Best presented through Kill Bill Vol. 1, Quentin Tarantino is renowned for how he stylizes action scenes. Taking inspiration from Sergio Leone’s spaghetti westerns and Shaw Bros. Studios films such as One Armed Swordsman and The 36th Chamber of Shaolin, there is visual flair incorporated in every one of his action scenes, whether those scenes be intense shoot-outs or high stakes martial-arts/katana battles. The most notable aspect about a Tarantino action scene is his gratuitous use of blood. With every bullet hit or sliced limb, there is always a geyser of blood soon to follow, but this is not mere senseless violence. There is a definite art that comes with how Tarantino utilizes blood, making each droplet akin to a red jewel and each spurt lending itself to Tarantino’s visual flair. That flair manifests in action pieces that are almost always so over-the-top with their presentation and so packed with style that they make each action sequence distinct, memorable, and awesome (for lack of a better word).

Music and soundtracks are such a key aspect of a Tarantino film that there are entire YouTube playlists of music with titles such as “music that will make you feel like you are in a Tarantino movie.” The songs Tarantino uses, usually 60s garage rock or pop, bring such a distinctive atmosphere to his films. From the iconic use of “Misirlou” by Dick Dale & The Del Tones in Pulp Fiction’s iconic title sequence, to the just as iconic use of “Stuck in the Middle with You” by Stealers Wheel in Reservoir Dog’s torture scene, Tarantino uses music to paint a noir-esque world filled with pop culture references with gritty undertones.

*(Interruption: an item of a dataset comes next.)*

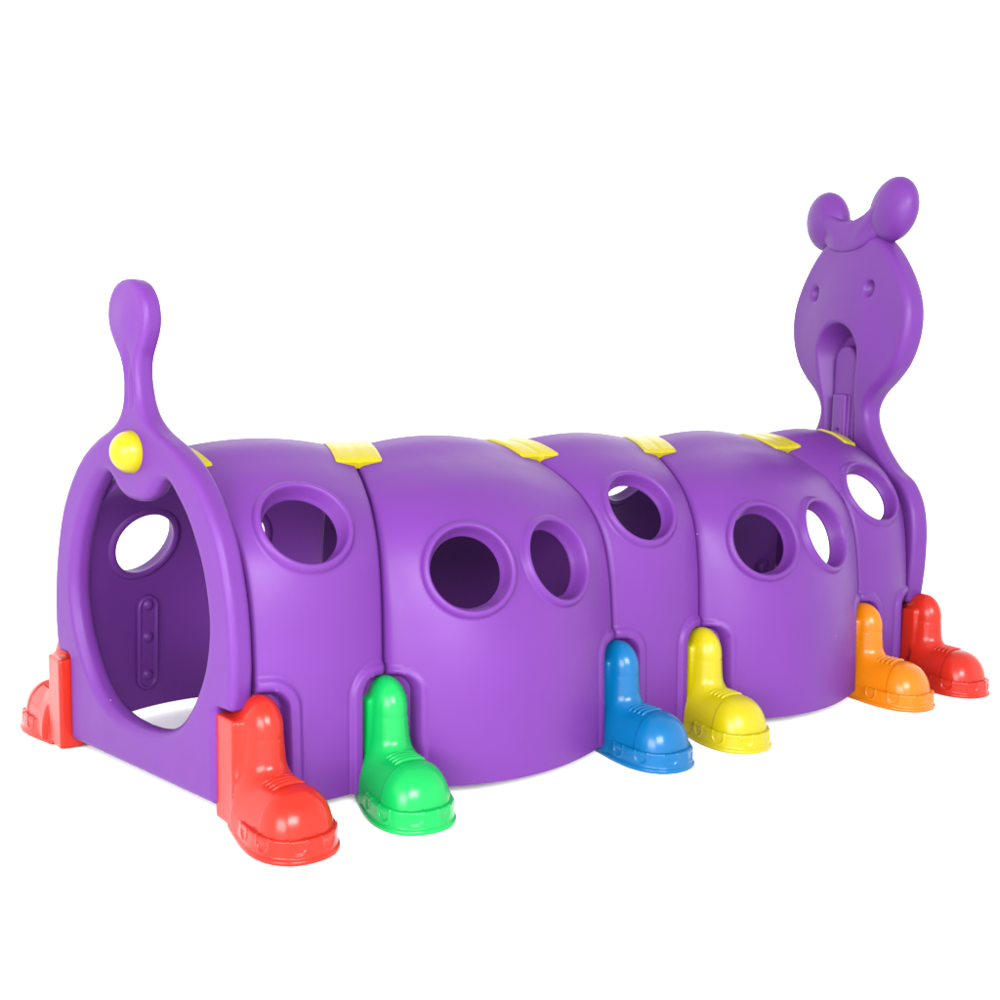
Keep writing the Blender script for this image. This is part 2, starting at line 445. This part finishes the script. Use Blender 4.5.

On top of using 60s music to evoke or amplify the mood of a current scene, Tarantino also pulls music tracks from other movies. The most memorable example of this is during a scene in the movie Inglorious Basterds. In this particular scene, a character named Hellstrom (who is a Nazi Major) is calling to Shoshanna (a woman hiding her Jewish ethnicity) in order to escort her to a restaurant in which she will be arranging reservations of her cinema with other high-ranking Nazi officers. Shoshanna, of course, is incredibly hesitant to go with Hellstrom, and the use of “Hound Chase” composed by Charles Bernstein sells the tension of the scene. This titular track was originally used in the movie White Lightning, which served as a big inspiration for Tarantino.

To continue on the note of tension, Quentin Tarantino is a master of “tension and release.” By this I mean he masterfully grows and builds the tension of a scene before giving the audience a magnificent feeling of catharsis. Using both music and the aforementioned expertly-crafted dialogue, scenes that build tension usually do so with subtext. On the surface, a scene appears to be playing out calmly; characters are acting pleasant towards each other and nothing of significance has occurred. But with the full context of the scene, viewers recognize the growing tension, a tension that will soon snap. An exemplary scene of tension and release would be the opening scene of Inglorious Basterds. Hans Landa (who serves as the primary antagonist in the film), a high-ranking Nazi officer who is searching for Jewish people in hiding, is speaking with a dairy farmer named Perrier LaPadite. Landa holds himself in a gentlemanly composure, engaging with LaPadite in a business-like yet pleasant way. Initially, Landa goes under the guise that he is merely doing a routine check of LaPadite’s farm, and that he has no actual suspicions of LaPadite. But after the camera pans down under the floorboards, the subtext of the entire scene is revealed, and thus the tension of the entire scene is set. After a bombastic release, a moment I will not spoil, the audience is left in a state of thrill for what’s next.

With these elements, having been broken down with each of his films, Quentin Tarantino paints a picture with two layers. The surface layer is a world of witty and intriguing characters, of fast-paced and beautifully stylized action, and the second is of tension and grittiness, presented through the music and dialogue. These two layers create gripping and immersive worlds where no matter how over-the-top the action becomes, or how stylish each film feels, they are all immersive. With non-linear plots, the audience truly gets a feel for all of the characters present, who are arguably the central focus of most of Tarantino’s work. Each character, even if given a mere moment of screentime, feels distinct and memorable, like Gogo from Kill Bill Vol. 1, Hellstrom from Inglorious Basterds, and Mia Wallace from Pulp Fiction. They all feel fully fleshed out; every character’s action gives a small glimpse into their full person. Such worlds with such colorful characters is why Quentin Tarantino is one of the most influential directors of recent times.